>>

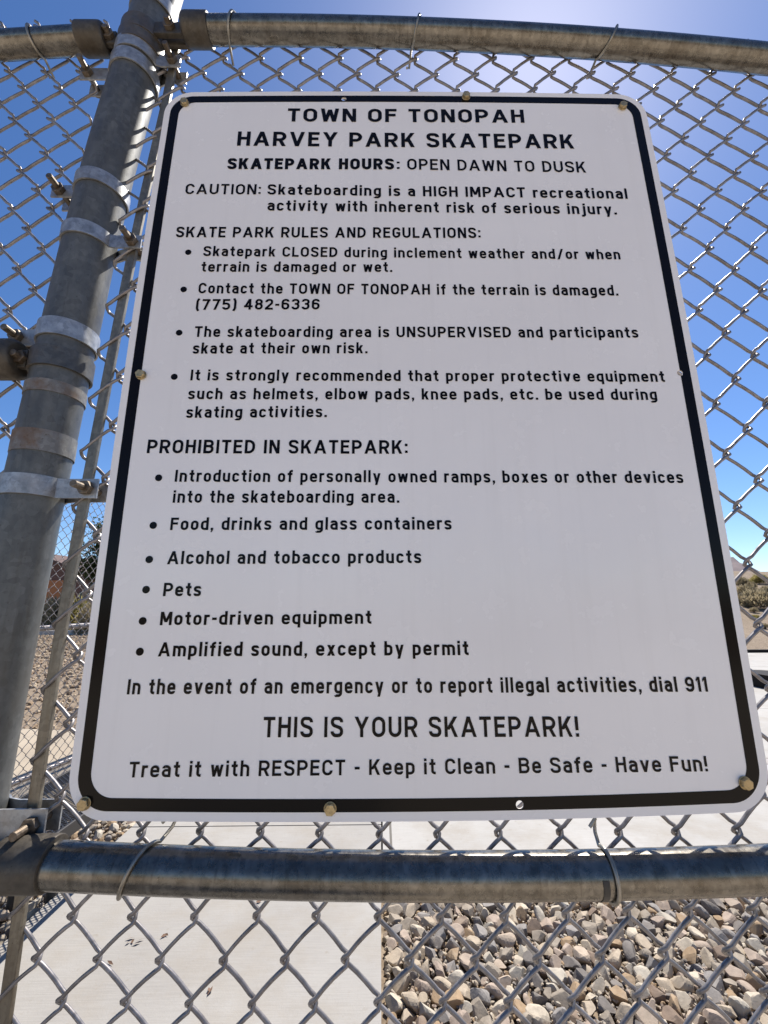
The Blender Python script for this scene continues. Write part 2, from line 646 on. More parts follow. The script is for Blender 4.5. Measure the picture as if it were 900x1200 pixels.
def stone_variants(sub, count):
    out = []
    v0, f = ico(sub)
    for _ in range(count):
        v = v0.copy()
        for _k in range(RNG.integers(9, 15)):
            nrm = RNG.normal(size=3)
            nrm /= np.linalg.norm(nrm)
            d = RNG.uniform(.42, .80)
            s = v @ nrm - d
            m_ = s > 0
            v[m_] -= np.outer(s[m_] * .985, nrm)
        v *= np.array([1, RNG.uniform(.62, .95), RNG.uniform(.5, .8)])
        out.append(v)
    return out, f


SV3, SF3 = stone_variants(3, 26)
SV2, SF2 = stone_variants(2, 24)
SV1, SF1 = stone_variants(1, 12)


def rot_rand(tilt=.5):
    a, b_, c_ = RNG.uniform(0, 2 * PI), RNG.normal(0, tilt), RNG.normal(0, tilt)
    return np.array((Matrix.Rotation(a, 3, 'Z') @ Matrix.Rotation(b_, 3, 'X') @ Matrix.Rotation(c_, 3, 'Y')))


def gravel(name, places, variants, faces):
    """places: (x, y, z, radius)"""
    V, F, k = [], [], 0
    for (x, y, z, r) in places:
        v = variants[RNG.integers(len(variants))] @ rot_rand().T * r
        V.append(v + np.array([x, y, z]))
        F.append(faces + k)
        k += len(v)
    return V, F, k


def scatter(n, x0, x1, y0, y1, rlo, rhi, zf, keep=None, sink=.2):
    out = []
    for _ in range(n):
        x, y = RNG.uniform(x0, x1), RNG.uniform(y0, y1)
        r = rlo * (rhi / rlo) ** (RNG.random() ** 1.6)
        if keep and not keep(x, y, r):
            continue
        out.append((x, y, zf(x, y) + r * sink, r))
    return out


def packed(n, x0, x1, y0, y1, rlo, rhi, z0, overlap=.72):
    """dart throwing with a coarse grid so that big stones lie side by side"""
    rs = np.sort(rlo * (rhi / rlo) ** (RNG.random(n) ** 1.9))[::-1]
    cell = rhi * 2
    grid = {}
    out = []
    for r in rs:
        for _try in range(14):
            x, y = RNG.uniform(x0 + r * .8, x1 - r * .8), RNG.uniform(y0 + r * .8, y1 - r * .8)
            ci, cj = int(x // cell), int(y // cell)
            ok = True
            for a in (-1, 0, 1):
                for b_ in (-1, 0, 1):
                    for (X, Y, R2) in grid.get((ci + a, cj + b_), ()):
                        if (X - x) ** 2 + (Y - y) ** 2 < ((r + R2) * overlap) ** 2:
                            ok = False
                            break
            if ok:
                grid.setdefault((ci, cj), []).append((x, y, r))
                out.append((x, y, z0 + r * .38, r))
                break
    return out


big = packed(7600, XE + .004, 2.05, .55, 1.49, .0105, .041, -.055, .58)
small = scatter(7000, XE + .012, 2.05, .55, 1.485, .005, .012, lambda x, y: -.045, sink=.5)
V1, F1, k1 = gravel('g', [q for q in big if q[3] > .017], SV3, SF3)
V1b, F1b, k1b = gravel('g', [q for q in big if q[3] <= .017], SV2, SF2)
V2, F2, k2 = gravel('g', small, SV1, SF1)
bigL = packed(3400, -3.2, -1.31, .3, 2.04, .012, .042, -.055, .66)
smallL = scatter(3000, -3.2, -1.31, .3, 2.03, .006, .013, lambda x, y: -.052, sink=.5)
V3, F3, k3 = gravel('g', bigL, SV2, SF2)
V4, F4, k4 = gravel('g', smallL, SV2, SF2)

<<
>>

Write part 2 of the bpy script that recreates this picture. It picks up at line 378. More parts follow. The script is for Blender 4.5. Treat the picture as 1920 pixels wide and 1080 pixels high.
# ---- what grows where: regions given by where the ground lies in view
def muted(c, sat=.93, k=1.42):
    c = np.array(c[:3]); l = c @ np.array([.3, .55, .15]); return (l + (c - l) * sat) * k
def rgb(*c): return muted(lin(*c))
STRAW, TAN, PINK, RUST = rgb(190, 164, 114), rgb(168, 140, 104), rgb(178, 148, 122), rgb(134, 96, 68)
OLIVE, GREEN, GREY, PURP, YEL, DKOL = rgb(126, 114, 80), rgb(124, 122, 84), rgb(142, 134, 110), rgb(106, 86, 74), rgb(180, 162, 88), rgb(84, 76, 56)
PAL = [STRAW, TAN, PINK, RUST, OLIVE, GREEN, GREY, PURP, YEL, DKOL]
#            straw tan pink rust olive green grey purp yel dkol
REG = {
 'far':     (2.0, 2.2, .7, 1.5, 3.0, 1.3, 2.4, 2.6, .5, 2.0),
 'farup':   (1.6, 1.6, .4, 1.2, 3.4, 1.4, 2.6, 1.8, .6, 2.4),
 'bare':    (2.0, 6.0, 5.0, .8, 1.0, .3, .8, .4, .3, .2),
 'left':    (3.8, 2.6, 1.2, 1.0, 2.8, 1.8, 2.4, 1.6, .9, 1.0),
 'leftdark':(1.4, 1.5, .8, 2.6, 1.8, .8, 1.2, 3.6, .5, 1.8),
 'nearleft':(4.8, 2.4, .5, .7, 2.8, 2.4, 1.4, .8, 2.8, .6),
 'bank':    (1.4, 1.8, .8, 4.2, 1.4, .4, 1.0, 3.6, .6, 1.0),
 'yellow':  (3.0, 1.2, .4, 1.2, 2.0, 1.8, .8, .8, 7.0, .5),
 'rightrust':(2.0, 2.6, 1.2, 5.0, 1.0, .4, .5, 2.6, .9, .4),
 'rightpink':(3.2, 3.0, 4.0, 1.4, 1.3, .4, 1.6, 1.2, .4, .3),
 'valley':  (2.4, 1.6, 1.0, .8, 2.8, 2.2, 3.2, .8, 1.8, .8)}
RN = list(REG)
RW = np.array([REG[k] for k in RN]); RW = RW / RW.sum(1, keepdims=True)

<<

- Written request: Give back exactly the lines running from the line that contains "The Blender Python" through the line that contains "return np.array((Matrix.Rotation(a, 3, 'Z')", and nothing outside them.

- Finished answer:
The Blender Python script for this scene continues. Write part 2, from line 646 on. More parts follow. The script is for Blender 4.5. Measure the picture as if it were 900x1200 pixels.
def stone_variants(sub, count):
    out = []
    v0, f = ico(sub)
    for _ in range(count):
        v = v0.copy()
        for _k in range(RNG.integers(9, 15)):
            nrm = RNG.normal(size=3)
            nrm /= np.linalg.norm(nrm)
            d = RNG.uniform(.42, .80)
            s = v @ nrm - d
            m_ = s > 0
            v[m_] -= np.outer(s[m_] * .985, nrm)
        v *= np.array([1, RNG.uniform(.62, .95), RNG.uniform(.5, .8)])
        out.append(v)
    return out, f


SV3, SF3 = stone_variants(3, 26)
SV2, SF2 = stone_variants(2, 24)
SV1, SF1 = stone_variants(1, 12)


def rot_rand(tilt=.5):
    a, b_, c_ = RNG.uniform(0, 2 * PI), RNG.normal(0, tilt), RNG.normal(0, tilt)
    return np.array((Matrix.Rotation(a, 3, 'Z') @ Matrix.Rotation(b_, 3, 'X') @ Matrix.Rotation(c_, 3, 'Y')))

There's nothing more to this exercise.